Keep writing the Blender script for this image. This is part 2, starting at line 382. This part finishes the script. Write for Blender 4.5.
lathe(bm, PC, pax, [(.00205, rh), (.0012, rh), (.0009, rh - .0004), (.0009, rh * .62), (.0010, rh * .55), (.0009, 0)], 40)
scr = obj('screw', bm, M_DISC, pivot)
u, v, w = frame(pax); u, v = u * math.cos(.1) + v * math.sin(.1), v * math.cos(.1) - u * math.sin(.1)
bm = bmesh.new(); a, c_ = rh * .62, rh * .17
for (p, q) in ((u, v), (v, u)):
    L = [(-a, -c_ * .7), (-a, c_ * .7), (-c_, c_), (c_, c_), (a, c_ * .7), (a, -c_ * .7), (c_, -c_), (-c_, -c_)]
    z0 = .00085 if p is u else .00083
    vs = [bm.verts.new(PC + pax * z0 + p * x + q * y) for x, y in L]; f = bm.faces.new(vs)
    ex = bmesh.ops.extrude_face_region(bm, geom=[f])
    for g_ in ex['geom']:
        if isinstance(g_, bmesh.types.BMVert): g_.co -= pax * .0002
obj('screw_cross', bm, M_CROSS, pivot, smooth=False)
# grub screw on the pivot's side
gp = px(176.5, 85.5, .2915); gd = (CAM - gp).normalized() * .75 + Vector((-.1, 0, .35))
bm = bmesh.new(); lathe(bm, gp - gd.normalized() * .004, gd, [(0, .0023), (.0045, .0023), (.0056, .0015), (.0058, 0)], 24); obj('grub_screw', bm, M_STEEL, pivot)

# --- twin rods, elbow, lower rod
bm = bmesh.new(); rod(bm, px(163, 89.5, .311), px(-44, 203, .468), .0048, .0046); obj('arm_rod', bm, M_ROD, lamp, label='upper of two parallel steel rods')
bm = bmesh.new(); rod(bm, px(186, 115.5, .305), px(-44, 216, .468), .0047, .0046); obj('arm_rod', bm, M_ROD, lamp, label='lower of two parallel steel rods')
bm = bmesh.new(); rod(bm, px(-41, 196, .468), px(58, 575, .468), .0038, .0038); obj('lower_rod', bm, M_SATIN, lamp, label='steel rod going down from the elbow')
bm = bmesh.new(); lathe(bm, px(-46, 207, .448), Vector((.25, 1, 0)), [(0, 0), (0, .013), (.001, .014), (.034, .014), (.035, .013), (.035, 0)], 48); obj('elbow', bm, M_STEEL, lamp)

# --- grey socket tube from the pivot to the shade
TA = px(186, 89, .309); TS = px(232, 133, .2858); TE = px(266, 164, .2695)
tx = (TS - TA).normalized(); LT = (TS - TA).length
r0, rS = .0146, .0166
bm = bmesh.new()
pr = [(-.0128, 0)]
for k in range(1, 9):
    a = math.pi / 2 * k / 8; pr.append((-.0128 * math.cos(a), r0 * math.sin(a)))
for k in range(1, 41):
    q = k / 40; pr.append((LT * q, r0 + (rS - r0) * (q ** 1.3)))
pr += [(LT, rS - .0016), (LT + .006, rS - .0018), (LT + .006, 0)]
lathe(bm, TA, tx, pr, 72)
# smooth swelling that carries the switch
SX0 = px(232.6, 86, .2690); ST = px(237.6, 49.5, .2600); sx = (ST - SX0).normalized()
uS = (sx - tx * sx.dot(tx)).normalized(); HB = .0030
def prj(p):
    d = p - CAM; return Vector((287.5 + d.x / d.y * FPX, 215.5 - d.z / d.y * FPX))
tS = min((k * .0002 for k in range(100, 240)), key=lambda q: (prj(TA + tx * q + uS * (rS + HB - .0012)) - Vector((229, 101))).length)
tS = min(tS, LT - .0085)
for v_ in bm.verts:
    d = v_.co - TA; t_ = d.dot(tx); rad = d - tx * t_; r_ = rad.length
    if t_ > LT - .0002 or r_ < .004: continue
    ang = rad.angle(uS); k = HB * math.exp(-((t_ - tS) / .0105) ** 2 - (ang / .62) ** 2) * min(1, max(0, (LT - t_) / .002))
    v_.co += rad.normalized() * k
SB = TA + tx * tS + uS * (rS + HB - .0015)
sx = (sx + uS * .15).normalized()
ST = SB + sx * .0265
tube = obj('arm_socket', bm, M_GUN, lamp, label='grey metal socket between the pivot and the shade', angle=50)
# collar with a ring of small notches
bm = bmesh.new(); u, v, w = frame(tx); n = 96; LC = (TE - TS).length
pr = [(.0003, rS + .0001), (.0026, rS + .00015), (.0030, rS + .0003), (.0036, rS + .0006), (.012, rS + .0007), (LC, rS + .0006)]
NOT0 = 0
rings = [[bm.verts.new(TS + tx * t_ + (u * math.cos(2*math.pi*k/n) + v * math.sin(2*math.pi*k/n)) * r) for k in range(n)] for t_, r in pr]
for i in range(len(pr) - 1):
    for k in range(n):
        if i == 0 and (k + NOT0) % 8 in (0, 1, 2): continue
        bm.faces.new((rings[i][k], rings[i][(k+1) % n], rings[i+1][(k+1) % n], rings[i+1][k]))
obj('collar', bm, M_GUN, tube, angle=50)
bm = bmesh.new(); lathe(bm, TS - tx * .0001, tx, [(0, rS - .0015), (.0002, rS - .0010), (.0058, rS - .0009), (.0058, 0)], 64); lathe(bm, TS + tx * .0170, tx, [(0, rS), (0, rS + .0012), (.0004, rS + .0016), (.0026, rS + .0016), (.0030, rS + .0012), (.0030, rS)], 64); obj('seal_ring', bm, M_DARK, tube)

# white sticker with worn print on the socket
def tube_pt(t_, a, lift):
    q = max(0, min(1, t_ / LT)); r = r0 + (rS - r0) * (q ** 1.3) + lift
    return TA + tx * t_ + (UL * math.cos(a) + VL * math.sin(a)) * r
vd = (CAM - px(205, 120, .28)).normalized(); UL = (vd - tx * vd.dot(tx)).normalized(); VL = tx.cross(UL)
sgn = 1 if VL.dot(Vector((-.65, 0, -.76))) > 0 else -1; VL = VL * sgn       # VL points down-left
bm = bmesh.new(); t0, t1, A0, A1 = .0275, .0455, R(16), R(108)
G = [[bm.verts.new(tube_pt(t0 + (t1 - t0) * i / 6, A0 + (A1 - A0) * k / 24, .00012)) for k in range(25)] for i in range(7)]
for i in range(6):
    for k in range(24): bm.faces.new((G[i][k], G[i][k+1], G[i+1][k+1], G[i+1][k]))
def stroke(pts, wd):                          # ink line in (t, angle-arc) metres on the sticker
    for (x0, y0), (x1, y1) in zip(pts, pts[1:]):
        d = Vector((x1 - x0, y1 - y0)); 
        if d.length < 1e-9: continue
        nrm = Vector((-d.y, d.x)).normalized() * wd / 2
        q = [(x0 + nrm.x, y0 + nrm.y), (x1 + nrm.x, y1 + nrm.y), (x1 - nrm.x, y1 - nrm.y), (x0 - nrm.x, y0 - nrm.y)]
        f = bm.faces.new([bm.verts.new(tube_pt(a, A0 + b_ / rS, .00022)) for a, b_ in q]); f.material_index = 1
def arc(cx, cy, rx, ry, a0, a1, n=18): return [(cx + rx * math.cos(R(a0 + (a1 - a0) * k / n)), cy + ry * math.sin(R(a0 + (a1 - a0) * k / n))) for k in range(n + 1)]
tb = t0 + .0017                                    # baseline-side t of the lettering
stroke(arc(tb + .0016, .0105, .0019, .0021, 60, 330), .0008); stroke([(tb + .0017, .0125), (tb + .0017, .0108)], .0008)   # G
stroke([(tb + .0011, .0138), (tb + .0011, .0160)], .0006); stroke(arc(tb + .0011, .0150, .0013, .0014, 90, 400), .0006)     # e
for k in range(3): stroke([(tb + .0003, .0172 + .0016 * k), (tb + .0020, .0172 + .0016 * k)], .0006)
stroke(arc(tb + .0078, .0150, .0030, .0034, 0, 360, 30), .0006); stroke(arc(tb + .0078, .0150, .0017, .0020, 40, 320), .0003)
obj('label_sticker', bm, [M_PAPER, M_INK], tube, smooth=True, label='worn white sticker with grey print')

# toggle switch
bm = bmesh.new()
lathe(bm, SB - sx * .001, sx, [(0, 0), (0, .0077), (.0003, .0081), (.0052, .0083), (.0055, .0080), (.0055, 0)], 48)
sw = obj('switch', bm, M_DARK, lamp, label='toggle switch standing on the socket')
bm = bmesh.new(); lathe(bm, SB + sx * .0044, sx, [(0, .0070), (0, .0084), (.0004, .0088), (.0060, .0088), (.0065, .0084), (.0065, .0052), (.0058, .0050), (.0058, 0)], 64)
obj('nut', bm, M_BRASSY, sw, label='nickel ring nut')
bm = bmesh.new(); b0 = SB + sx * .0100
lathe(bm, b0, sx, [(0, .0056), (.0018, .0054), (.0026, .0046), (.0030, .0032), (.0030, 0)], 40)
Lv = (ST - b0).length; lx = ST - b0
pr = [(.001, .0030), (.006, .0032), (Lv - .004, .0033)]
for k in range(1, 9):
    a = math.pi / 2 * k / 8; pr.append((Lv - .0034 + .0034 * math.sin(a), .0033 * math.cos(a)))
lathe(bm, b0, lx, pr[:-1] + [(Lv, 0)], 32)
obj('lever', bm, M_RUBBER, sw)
========
> [Task brief]
Beginning at the top of the data, extract each line through the line containing "bm = bmesh.new(); lathe(bm, gp" and return those lines exactly, with nothing added.

> [Reply to the exercise]
Keep writing the Blender script for this image. This is part 2, starting at line 382. This part finishes the script. Write for Blender 4.5.
lathe(bm, PC, pax, [(.00205, rh), (.0012, rh), (.0009, rh - .0004), (.0009, rh * .62), (.0010, rh * .55), (.0009, 0)], 40)
scr = obj('screw', bm, M_DISC, pivot)
u, v, w = frame(pax); u, v = u * math.cos(.1) + v * math.sin(.1), v * math.cos(.1) - u * math.sin(.1)
bm = bmesh.new(); a, c_ = rh * .62, rh * .17
for (p, q) in ((u, v), (v, u)):
    L = [(-a, -c_ * .7), (-a, c_ * .7), (-c_, c_), (c_, c_), (a, c_ * .7), (a, -c_ * .7), (c_, -c_), (-c_, -c_)]
    z0 = .00085 if p is u else .00083
    vs = [bm.verts.new(PC + pax * z0 + p * x + q * y) for x, y in L]; f = bm.faces.new(vs)
    ex = bmesh.ops.extrude_face_region(bm, geom=[f])
    for g_ in ex['geom']:
        if isinstance(g_, bmesh.types.BMVert): g_.co -= pax * .0002
obj('screw_cross', bm, M_CROSS, pivot, smooth=False)
# grub screw on the pivot's side
gp = px(176.5, 85.5, .2915); gd = (CAM - gp).normalized() * .75 + Vector((-.1, 0, .35))
bm = bmesh.new(); lathe(bm, gp - gd.normalized() * .004, gd, [(0, .0023), (.0045, .0023), (.0056, .0015), (.0058, 0)], 24); obj('grub_screw', bm, M_STEEL, pivot)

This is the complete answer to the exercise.